As the earth’s temperature continues to rise, mountain glaciers are melting throughout the world. Nowhere is this of more concern than in Asia. It is the ice melt from glaciers in the Himalayas and on the Tibetan plateau that sustain the major rivers of India and China, and the irrigation systems that depend on them, during the dry season. In Asia, both wheat and rice fields depend on this water. China is the world’s leading wheat producer. India is No 2 (The USis third.) These two countries also dominate the world rice harvest. Whatever happens to the wheat and rice harvests in these two population giants will affect food prices everywhere. Indeed, the projected melting of the glaciers on which these two countries depend presents the most massive threat to food security humanity has ever faced.
You have talked about cars and people competing for grains...
There is a massive new demand emerging for cropland to produce fuel for cars—one that threatens world food security. The United States has quickly come to dominate the crop-based production of fuel for cars. In 2005, it eclipsed Brazil, formerly the world’s leading ethanol producer. So the price of grain is now tied to the price of oil. Historically the food and energy economies were separate, but now with the massive US capacity to convert grain into ethanol, that is changing.
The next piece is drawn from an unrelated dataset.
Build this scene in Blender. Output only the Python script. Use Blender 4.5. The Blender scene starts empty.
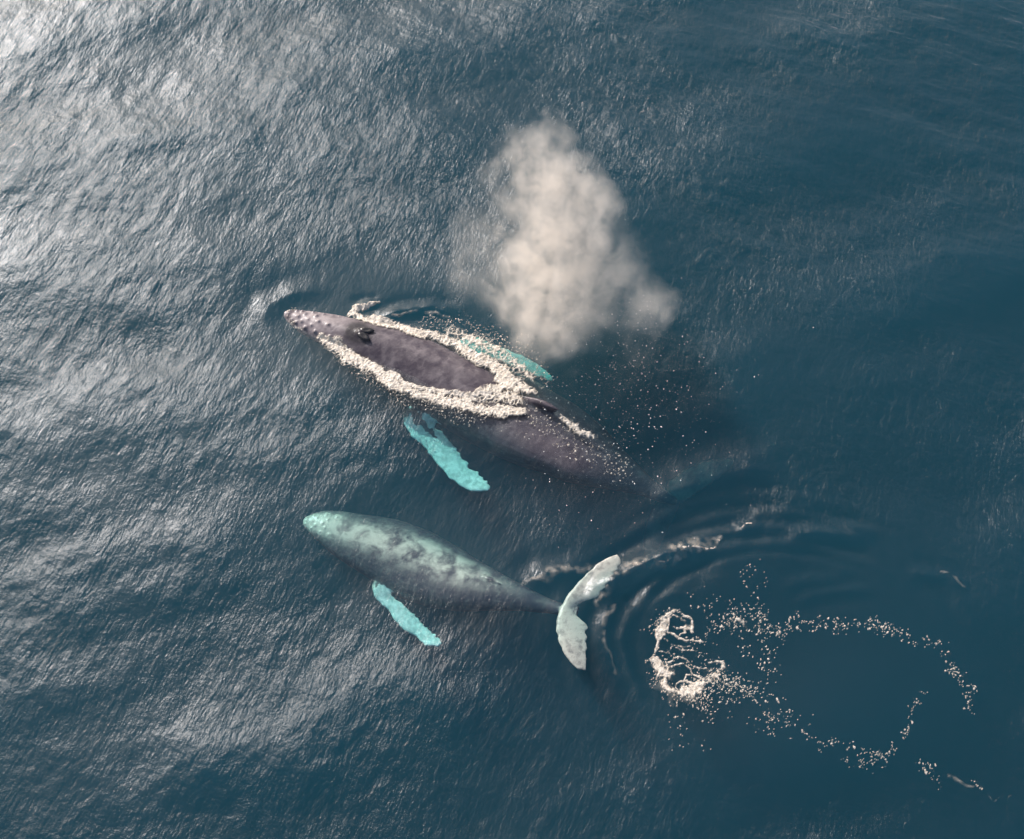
import bpy, bmesh, math, random
import numpy as np
from mathutils import Vector, Matrix
from mathutils.kdtree import KDTree

random.seed(7)
RNG = np.random.default_rng(11)
SC = bpy.context.scene
COL = SC.collection
R = math.radians

# ------------------------------------------------------------------ camera
W, H = 1024, 839
TILT, DIST, LENS = R(28), 40.0, 45.0
CAM_Z = DIST * math.cos(TILT)
FPX = LENS / 36.0 * W
cam = bpy.data.cameras.new("drone_camera")
cam.lens = LENS
cam.sensor_width = 36
cam.clip_start = 0.5
cam.clip_end = 20000
cam_ob = bpy.data.objects.new("drone_camera", cam)
cam_ob.location = (0, 0, CAM_Z)
cam_ob.rotation_euler = (TILT, 0, 0)
COL.objects.link(cam_ob)
SC.camera = cam_ob

# ------------------------------------------------------------------ light
SUN_EL, SUN_AZ = 33.5, -39.0          # azimuth clockwise from +Y
world = bpy.data.worlds.new("World")
SC.world = world
world.use_nodes = True
wn = world.node_tree
sky = wn.nodes.new("ShaderNodeTexSky")
sky.sky_type = 'NISHITA'
sky.sun_disc = False
sky.sun_elevation = R(SUN_EL)
sky.sun_rotation = R(SUN_AZ)
sky.air_density = 1.0
sky.dust_density = 4.0
wn.links.new(sky.outputs[0], wn.nodes["Background"].inputs[0])
wn.nodes["Background"].inputs[1].default_value = 0.14
sun = bpy.data.lights.new("sun", 'SUN')
sun.energy = 4.2
sun.angle = R(0.5)
sun.color = (1.0, 0.96, 0.95)
sun_ob = bpy.data.objects.new("sun", sun)
sd = Vector((math.sin(R(SUN_AZ)) * math.cos(R(SUN_EL)), math.cos(R(SUN_AZ)) * math.cos(R(SUN_EL)), math.sin(R(SUN_EL))))
sun_ob.rotation_euler = sd.to_track_quat('Z', 'Y').to_euler()
sun_ob.location = sd * 60
COL.objects.link(sun_ob)

SC.view_settings.view_transform = 'Standard'
SC.view_settings.look = 'None'
SC.view_settings.exposure = 0.4
SC.view_settings.gamma = 1.0
SC.render.engine = 'CYCLES'
cy = SC.cycles
cy.use_denoising = True
cy.denoiser = 'OPENIMAGEDENOISE'
cy.max_bounces = 10
cy.volume_bounces = 4
cy.use_adaptive_sampling = True
cy.adaptive_threshold = 0.02
cy.transparent_max_bounces = 16
cy.volume_step_rate = 1.0
cy.volume_max_steps = 256
cy.sample_clamp_indirect = 4.0
cy.caustics_reflective = False
cy.caustics_refractive = False

# ------------------------------------------------------------------ helpers
CT, ST = math.cos(TILT), math.sin(TILT)

def at(px, py, z=0.0):
    """point of the place that the photograph shows at a pixel, at height z"""
    dx, dy, dz = (px - W / 2) / FPX, -(py - H / 2) / FPX, -1.0
    y, zz = dy * CT - dz * ST, dy * ST + dz * CT
    t = (z - CAM_Z) / zz
    return Vector((dx * t, y * t, z))

def tag(o, label=None, cat=None, group=None, kind=None):
    if label: o['label'] = label
    if cat: o['category'] = cat
    if group: o['group'] = group
    if kind: o['kind'] = kind
    return o

def mesh_np(name, V, F_flat, F_len, mat, parent=None, smooth=True):
    """mesh from numpy: V (n,3), flat loop indices, loop counts"""
    me = bpy.data.meshes.new(name)
    V = np.asarray(V, np.float32)
    F_flat = np.asarray(F_flat, np.int32)
    F_len = np.asarray(F_len, np.int32)
    me.vertices.add(len(V)); me.vertices.foreach_set("co", V.ravel())
    me.loops.add(len(F_flat)); me.loops.foreach_set("vertex_index", F_flat)
    me.polygons.add(len(F_len))
    st = np.concatenate([[0], np.cumsum(F_len)[:-1]]).astype(np.int32)
    me.polygons.foreach_set("loop_start", st)
    me.update(calc_edges=True)
    me.validate()
    me.polygons.foreach_set("use_smooth", np.full(len(me.polygons), smooth))
    me.materials.append(mat)
    o = bpy.data.objects.new(name, me)
    COL.objects.link(o)
    if parent: o.parent = parent
    return o

def catmull(P, n):
    P = np.asarray(P, float)
    Q = np.vstack([2 * P[0] - P[1], P, 2 * P[-1] - P[-2]])
    seg = np.linalg.norm(np.diff(P, axis=0), axis=1)
    cum = np.concatenate([[0], np.cumsum(seg)])
    out = []
    for s in np.linspace(0, cum[-1], n):
        i = min(np.searchsorted(cum, s, side='right') - 1, len(P) - 2)
        t = (s - cum[i]) / seg[i]
        p0, p1, p2, p3 = Q[i], Q[i + 1], Q[i + 2], Q[i + 3]
        out.append(0.5 * (2 * p1 + (p2 - p0) * t + (2 * p0 - 5 * p1 + 4 * p2 - p3) * t * t + (3 * p1 - p0 - 3 * p2 + p3) * t ** 3))
    return np.array(out)

def new_mat(name):
    m = bpy.data.materials.new(name)
    m.use_nodes = True
    nt = m.node_tree
    nt.nodes.clear()
    out = nt.nodes.new("ShaderNodeOutputMaterial")
    return m, nt, out

class NB:
    """tiny node-building helper"""
    def __init__(s, nt): s.nt = nt
    def n(s, typ, **kw):
        nd = s.nt.nodes.new(typ)
        for k, v in kw.items(): setattr(nd, k, v)
        return nd
    def set(s, sock, v):
        if isinstance(v, bpy.types.NodeSocket): s.nt.links.new(v, sock)
        else: sock.default_value = v
    def math(s, op, a, b=0.0, c=None, clamp=False):
        nd = s.n("ShaderNodeMath", operation=op, use_clamp=clamp)
        s.set(nd.inputs[0], a); s.set(nd.inputs[1], b)
        if c is not None: s.set(nd.inputs[2], c)
        return nd.outputs[0]
    def noise(s, vec, scale, detail=3, rough=0.55, dist=0.0):
        nd = s.n("ShaderNodeTexNoise")
        s.set(nd.inputs["Vector"], vec)
        nd.inputs["Scale"].default_value = scale
        nd.inputs["Detail"].default_value = detail
        nd.inputs["Roughness"].default_value = rough
        nd.inputs["Distortion"].default_value = dist
        return nd.outputs["Fac"]
    def mapping(s, vec, rot=(0, 0, 0), scale=(1, 1, 1), loc=(0, 0, 0)):
        nd = s.n("ShaderNodeMapping", vector_type='TEXTURE')
        s.set(nd.inputs["Vector"], vec)
        scale = tuple(1 / x for x in scale)
        nd.inputs["Rotation"].default_value = rot
        nd.inputs["Scale"].default_value = scale
        nd.inputs["Location"].default_value = loc
        return nd.outputs[0]
    def rng(s, v, a, b, c=0.0, d=1.0, smooth=True):
        nd = s.n("ShaderNodeMapRange", interpolation_type='SMOOTHSTEP' if smooth else 'LINEAR')
        s.set(nd.inputs[0], v)
        for i, x in enumerate((a, b, c, d)): s.set(nd.inputs[i + 1], x)
        return nd.outputs[0]
    def mix(s, f, a, b):
        nd = s.n("ShaderNodeMix", data_type='RGBA')
        s.set(nd.inputs[0], f); s.set(nd.inputs[6], a); s.set(nd.inputs[7], b)
        return nd.outputs[2]
    def obj(s):
        return s.n("ShaderNodeTexCoord").outputs["Object"]
    def attr(s, name):
        nd = s.n("ShaderNodeAttribute"); nd.attribute_name = name
        return nd

# ------------------------------------------------------------------ the sea surface: heights
def poly_dist(X, Y, pts, z=0.0):
    """distance of points to a traced polyline and the place along it (0..1)"""
    P = [at(*p, z) for p in pts]
    L = [0.0]
    for a, b in zip(P, P[1:]): L.append(L[-1] + (b - a).length)
    best = np.full(X.shape, 1e9); where = np.zeros(X.shape); side = np.zeros(X.shape)
    for i, (a, b) in enumerate(zip(P, P[1:])):
        dx, dy = b.x - a.x, b.y - a.y
        l2 = dx * dx + dy * dy
        t = np.clip(((X - a.x) * dx + (Y - a.y) * dy) / l2, 0, 1)
        qx, qy = X - a.x - t * dx, Y - a.y - t * dy
        d = np.hypot(qx, qy)
        m = d < best
        best[m] = d[m]
        where[m] = ((L[i] + t * math.sqrt(l2)) / L[-1])[m]
        side[m] = np.sign(dx * qy - dy * qx)[m]
    return best, where, side

def smooth(a, b, x):
    t = np.clip((x - a) / (b - a), 0, 1)
    return t * t * (3 - 2 * t)

WAVES = []
def add_waves(n, lo, hi, ang, spread, slope, fam=0):
    for _ in range(n):
        lam = math.exp(random.uniform(math.log(lo), math.log(hi)))
        th = R(random.gauss(ang, spread))
        k = 2 * math.pi / lam
        a = slope * random.uniform(0.5, 1.3) / k / math.sqrt(n)
        WAVES.append((k * math.cos(th), k * math.sin(th), a, random.uniform(0, 6.283), lam, fam))
# ang = direction of travel; crests lie across it
add_waves(10, 5.0, 13.0, 100, 24, 0.085)      # long swell, crests about level in the picture
add_waves(26, 1.6, 4.5, 96, 32, 0.085)
add_waves(44, 0.5, 1.5, -20, 28, 0.058, 1)     # short wind ripples, crests leaning
add_waves(30, 0.6, 2.2, 65, 14, 0.085, 2)
add_waves(20, 0.45, 1.0, 40, 70, 0.04)

RING_C = at(790, 655)
ring_ax = (at(955, 655) - at(625, 655)).length / 2
ring_ay = (at(790, 540) - at(790, 770)).length / 2
RIDGES = [  # traced swells pushed up by the flukes: points, height, half width
    ([(596, 612), (606, 590), (628, 573), (655, 562), (690, 551), (722, 541)], 0.26, 0.3),
    ([(735, 533), (750, 525), (765, 521)], 0.06, 0.2),
    ([(520, 588), (545, 575), (572, 571), (592, 566)], 0.08, 0.28),
    ([(780, 539), (815, 533), (850, 533), (880, 540)], 0.12, 0.24),
    ([(905, 570), (945, 578), (968, 593)], 0.06, 0.2),
    ([(640, 500), (690, 487), (740, 472), (790, 470)], 0.12, 0.5),
    ([(612, 600), (605, 630), (612, 665), (628, 700)], 0.05, 0.22),
    ([(628, 612), (622, 640), (630, 672), (646, 700)], 0.04, 0.14),
    ([(640, 602), (664, 588), (700, 588)], 0.03, 0.12),
    ([(640, 596), (664, 581), (705, 579)], 0.03, 0.12),
    ([(648, 610), (668, 596), (700, 597)], 0.025, 0.1),
    ([(790, 605), (815, 595), (850, 590), (875, 594)], 0.045, 0.16),
    ([(780, 590), (810, 582), (850, 578)], 0.045, 0.18),
    ([(260, 330), (268, 306), (290, 294), (330, 290)], 0.05, 0.3),
    ([(372, 322), (400, 312), (430, 309), (462, 316)], 0.09, 0.18),
    ([(352, 309), (366, 304), (380, 304)], 0.07, 0.12),
]
BODY_LINE = [(285, 311), (357, 329), (440, 358), (515, 393), (600, 445), (660, 490)]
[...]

In this new situation, when the price of oil climbs, the world price of grain moves up toward its oil-equivalent value. If the fuel value of grain exceeds its food value, the market will simply move the commodity into the energy economy. If the price of oil jumps to $100 a barrel, the price of grain will follow it upward. If oil goes to $200, grain will follow. From an agricultural vantage point, the world’s appetite for crop-based fuels is insatiable. The grain required to fill an SUV’s 25-gallon tank with ethanol just once will feed one person for a whole year. If the entire US grain harvest were to be converted to ethanol, it would satisfy at most 18% of US auto fuel needs.